■ **What the task requires**:
Extract the data exactly, missing nothing.

════

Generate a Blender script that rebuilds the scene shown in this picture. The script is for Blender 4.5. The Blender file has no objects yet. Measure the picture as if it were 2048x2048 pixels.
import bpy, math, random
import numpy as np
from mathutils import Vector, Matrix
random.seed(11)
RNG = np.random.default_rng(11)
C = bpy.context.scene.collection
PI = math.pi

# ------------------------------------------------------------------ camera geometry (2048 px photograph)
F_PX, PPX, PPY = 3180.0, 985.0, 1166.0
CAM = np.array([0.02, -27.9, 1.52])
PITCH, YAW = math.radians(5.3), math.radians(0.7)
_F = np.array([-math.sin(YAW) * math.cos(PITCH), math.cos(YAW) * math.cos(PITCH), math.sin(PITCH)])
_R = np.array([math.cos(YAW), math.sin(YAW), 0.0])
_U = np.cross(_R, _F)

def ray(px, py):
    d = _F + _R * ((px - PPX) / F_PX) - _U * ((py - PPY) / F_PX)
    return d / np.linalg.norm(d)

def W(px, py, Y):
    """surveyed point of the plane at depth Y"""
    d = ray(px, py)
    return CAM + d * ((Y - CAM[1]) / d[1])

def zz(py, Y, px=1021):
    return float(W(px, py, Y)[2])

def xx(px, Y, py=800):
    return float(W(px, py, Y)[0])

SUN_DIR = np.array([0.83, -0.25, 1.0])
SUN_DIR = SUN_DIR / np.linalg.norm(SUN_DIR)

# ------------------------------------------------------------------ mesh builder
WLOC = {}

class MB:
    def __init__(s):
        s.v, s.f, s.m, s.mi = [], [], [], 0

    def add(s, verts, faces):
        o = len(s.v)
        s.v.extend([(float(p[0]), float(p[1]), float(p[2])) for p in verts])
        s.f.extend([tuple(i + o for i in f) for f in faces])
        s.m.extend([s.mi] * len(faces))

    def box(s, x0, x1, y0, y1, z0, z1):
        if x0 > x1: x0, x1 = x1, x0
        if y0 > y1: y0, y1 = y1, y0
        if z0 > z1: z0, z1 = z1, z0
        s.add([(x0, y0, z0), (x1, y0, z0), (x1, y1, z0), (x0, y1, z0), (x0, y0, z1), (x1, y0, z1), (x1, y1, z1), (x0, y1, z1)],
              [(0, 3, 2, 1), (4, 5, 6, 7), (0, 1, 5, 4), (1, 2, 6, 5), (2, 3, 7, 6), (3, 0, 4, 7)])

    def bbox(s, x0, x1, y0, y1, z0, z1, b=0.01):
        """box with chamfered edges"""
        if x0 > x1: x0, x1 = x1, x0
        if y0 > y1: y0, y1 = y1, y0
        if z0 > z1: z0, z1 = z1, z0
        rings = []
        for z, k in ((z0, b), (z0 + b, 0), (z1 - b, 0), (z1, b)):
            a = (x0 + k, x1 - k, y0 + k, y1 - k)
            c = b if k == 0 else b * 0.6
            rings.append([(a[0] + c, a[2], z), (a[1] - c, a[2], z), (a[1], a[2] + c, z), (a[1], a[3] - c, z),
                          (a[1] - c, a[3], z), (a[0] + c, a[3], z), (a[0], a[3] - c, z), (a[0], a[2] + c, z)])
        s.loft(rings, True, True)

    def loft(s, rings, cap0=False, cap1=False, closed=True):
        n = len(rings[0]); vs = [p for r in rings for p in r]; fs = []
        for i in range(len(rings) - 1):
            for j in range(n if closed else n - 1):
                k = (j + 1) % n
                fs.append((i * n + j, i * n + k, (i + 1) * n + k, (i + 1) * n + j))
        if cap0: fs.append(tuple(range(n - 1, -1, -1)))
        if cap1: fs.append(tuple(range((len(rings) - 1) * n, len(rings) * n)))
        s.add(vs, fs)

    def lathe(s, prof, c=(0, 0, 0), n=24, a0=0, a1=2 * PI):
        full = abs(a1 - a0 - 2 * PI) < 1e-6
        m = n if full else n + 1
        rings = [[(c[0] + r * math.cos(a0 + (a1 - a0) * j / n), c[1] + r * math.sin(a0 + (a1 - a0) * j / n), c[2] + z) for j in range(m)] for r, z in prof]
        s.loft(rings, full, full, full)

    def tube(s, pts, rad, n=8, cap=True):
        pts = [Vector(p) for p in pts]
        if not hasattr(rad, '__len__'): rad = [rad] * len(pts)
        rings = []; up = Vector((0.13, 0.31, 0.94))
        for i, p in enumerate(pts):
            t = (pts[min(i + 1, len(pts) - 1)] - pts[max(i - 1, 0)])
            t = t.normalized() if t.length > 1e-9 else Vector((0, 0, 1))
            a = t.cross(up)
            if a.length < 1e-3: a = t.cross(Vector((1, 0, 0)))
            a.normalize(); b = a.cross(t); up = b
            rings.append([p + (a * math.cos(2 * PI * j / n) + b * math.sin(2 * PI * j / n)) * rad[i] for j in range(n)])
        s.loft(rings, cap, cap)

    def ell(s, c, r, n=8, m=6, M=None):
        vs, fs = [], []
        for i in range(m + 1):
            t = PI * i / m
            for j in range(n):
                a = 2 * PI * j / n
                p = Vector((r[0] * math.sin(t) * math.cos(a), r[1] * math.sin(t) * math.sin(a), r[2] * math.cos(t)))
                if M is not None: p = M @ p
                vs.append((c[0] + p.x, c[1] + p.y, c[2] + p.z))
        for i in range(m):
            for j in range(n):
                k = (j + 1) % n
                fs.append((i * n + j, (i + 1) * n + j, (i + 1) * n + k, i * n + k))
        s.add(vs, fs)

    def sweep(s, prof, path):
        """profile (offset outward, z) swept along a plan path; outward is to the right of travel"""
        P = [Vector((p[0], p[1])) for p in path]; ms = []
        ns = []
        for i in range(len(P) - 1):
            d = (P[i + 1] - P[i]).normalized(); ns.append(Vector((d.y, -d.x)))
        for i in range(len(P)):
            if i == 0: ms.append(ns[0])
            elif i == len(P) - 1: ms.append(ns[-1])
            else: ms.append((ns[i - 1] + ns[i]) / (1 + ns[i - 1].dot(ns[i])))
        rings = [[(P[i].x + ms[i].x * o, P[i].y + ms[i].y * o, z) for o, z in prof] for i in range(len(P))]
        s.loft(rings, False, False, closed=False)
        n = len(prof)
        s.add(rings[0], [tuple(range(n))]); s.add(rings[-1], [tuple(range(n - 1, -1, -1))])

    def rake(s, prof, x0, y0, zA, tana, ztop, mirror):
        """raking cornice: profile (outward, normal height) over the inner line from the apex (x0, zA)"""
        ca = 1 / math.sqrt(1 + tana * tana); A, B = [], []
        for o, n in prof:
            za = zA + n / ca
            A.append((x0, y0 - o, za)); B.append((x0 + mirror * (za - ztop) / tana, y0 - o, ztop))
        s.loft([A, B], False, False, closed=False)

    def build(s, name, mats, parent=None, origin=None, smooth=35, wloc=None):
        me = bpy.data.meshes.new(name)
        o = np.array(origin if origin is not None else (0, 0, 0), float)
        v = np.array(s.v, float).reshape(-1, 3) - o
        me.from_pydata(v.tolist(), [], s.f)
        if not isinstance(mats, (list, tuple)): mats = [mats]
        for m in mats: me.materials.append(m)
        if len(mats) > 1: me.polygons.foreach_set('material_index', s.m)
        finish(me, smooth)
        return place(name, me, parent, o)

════

■ **Answer to the task**:
Generate a Blender script that rebuilds the scene shown in this picture. The script is for Blender 4.5. The Blender file has no objects yet. Measure the picture as if it were 2048x2048 pixels.
import bpy, math, random
import numpy as np
from mathutils import Vector, Matrix
random.seed(11)
RNG = np.random.default_rng(11)
C = bpy.context.scene.collection
PI = math.pi

# ------------------------------------------------------------------ camera geometry (2048 px photograph)
F_PX, PPX, PPY = 3180.0, 985.0, 1166.0
CAM = np.array([0.02, -27.9, 1.52])
PITCH, YAW = math.radians(5.3), math.radians(0.7)
_F = np.array([-math.sin(YAW) * math.cos(PITCH), math.cos(YAW) * math.cos(PITCH), math.sin(PITCH)])
_R = np.array([math.cos(YAW), math.sin(YAW), 0.0])
_U = np.cross(_R, _F)

def ray(px, py):
    d = _F + _R * ((px - PPX) / F_PX) - _U * ((py - PPY) / F_PX)
    return d / np.linalg.norm(d)

def W(px, py, Y):
    """surveyed point of the plane at depth Y"""
    d = ray(px, py)
    return CAM + d * ((Y - CAM[1]) / d[1])

def zz(py, Y, px=1021):
    return float(W(px, py, Y)[2])

def xx(px, Y, py=800):
    return float(W(px, py, Y)[0])

SUN_DIR = np.array([0.83, -0.25, 1.0])
SUN_DIR = SUN_DIR / np.linalg.norm(SUN_DIR)

# ------------------------------------------------------------------ mesh builder
WLOC = {}

class MB:
    def __init__(s):
        s.v, s.f, s.m, s.mi = [], [], [], 0

    def add(s, verts, faces):
        o = len(s.v)
        s.v.extend([(float(p[0]), float(p[1]), float(p[2])) for p in verts])
        s.f.extend([tuple(i + o for i in f) for f in faces])
        s.m.extend([s.mi] * len(faces))

    def box(s, x0, x1, y0, y1, z0, z1):
        if x0 > x1: x0, x1 = x1, x0
        if y0 > y1: y0, y1 = y1, y0
        if z0 > z1: z0, z1 = z1, z0
        s.add([(x0, y0, z0), (x1, y0, z0), (x1, y1, z0), (x0, y1, z0), (x0, y0, z1), (x1, y0, z1), (x1, y1, z1), (x0, y1, z1)],
              [(0, 3, 2, 1), (4, 5, 6, 7), (0, 1, 5, 4), (1, 2, 6, 5), (2, 3, 7, 6), (3, 0, 4, 7)])

    def bbox(s, x0, x1, y0, y1, z0, z1, b=0.01):
        """box with chamfered edges"""
        if x0 > x1: x0, x1 = x1, x0
        if y0 > y1: y0, y1 = y1, y0
        if z0 > z1: z0, z1 = z1, z0
        rings = []
        for z, k in ((z0, b), (z0 + b, 0), (z1 - b, 0), (z1, b)):
            a = (x0 + k, x1 - k, y0 + k, y1 - k)
            c = b if k == 0 else b * 0.6
            rings.append([(a[0] + c, a[2], z), (a[1] - c, a[2], z), (a[1], a[2] + c, z), (a[1], a[3] - c, z),
                          (a[1] - c, a[3], z), (a[0] + c, a[3], z), (a[0], a[3] - c, z), (a[0], a[2] + c, z)])
        s.loft(rings, True, True)

    def loft(s, rings, cap0=False, cap1=False, closed=True):
        n = len(rings[0]); vs = [p for r in rings for p in r]; fs = []
        for i in range(len(rings) - 1):
            for j in range(n if closed else n - 1):
                k = (j + 1) % n
                fs.append((i * n + j, i * n + k, (i + 1) * n + k, (i + 1) * n + j))
        if cap0: fs.append(tuple(range(n - 1, -1, -1)))
        if cap1: fs.append(tuple(range((len(rings) - 1) * n, len(rings) * n)))
        s.add(vs, fs)

    def lathe(s, prof, c=(0, 0, 0), n=24, a0=0, a1=2 * PI):
        full = abs(a1 - a0 - 2 * PI) < 1e-6
        m = n if full else n + 1
        rings = [[(c[0] + r * math.cos(a0 + (a1 - a0) * j / n), c[1] + r * math.sin(a0 + (a1 - a0) * j / n), c[2] + z) for j in range(m)] for r, z in prof]
        s.loft(rings, full, full, full)

    def tube(s, pts, rad, n=8, cap=True):
        pts = [Vector(p) for p in pts]
        if not hasattr(rad, '__len__'): rad = [rad] * len(pts)
        rings = []; up = Vector((0.13, 0.31, 0.94))
        for i, p in enumerate(pts):
            t = (pts[min(i + 1, len(pts) - 1)] - pts[max(i - 1, 0)])
            t = t.normalized() if t.length > 1e-9 else Vector((0, 0, 1))
            a = t.cross(up)
            if a.length < 1e-3: a = t.cross(Vector((1, 0, 0)))
            a.normalize(); b = a.cross(t); up = b
            rings.append([p + (a * math.cos(2 * PI * j / n) + b * math.sin(2 * PI * j / n)) * rad[i] for j in range(n)])
        s.loft(rings, cap, cap)

    def ell(s, c, r, n=8, m=6, M=None):
        vs, fs = [], []
        for i in range(m + 1):
            t = PI * i / m
            for j in range(n):
                a = 2 * PI * j / n
                p = Vector((r[0] * math.sin(t) * math.cos(a), r[1] * math.sin(t) * math.sin(a), r[2] * math.cos(t)))
                if M is not None: p = M @ p
                vs.append((c[0] + p.x, c[1] + p.y, c[2] + p.z))
        for i in range(m):
            for j in range(n):
                k = (j + 1) % n
                fs.append((i * n + j, (i + 1) * n + j, (i + 1) * n + k, i * n + k))
        s.add(vs, fs)

    def sweep(s, prof, path):
        """profile (offset outward, z) swept along a plan path; outward is to the right of travel"""
        P = [Vector((p[0], p[1])) for p in path]; ms = []
        ns = []
        for i in range(len(P) - 1):
            d = (P[i + 1] - P[i]).normalized(); ns.append(Vector((d.y, -d.x)))
        for i in range(len(P)):
            if i == 0: ms.append(ns[0])
            elif i == len(P) - 1: ms.append(ns[-1])
            else: ms.append((ns[i - 1] + ns[i]) / (1 + ns[i - 1].dot(ns[i])))
        rings = [[(P[i].x + ms[i].x * o, P[i].y + ms[i].y * o, z) for o, z in prof] for i in range(len(P))]
        s.loft(rings, False, False, closed=False)
        n = len(prof)
        s.add(rings[0], [tuple(range(n))]); s.add(rings[-1], [tuple(range(n - 1, -1, -1))])

    def rake(s, prof, x0, y0, zA, tana, ztop, mirror):
        """raking cornice: profile (outward, normal height) over the inner line from the apex (x0, zA)"""
        ca = 1 / math.sqrt(1 + tana * tana); A, B = [], []
        for o, n in prof:
            za = zA + n / ca
            A.append((x0, y0 - o, za)); B.append((x0 + mirror * (za - ztop) / tana, y0 - o, ztop))
        s.loft([A, B], False, False, closed=False)

    def build(s, name, mats, parent=None, origin=None, smooth=35, wloc=None):
        me = bpy.data.meshes.new(name)
        o = np.array(origin if origin is not None else (0, 0, 0), float)
        v = np.array(s.v, float).reshape(-1, 3) - o
        me.from_pydata(v.tolist(), [], s.f)
        if not isinstance(mats, (list, tuple)): mats = [mats]
        for m in mats: me.materials.append(m)
        if len(mats) > 1: me.polygons.foreach_set('material_index', s.m)
        finish(me, smooth)
        return place(name, me, parent, o)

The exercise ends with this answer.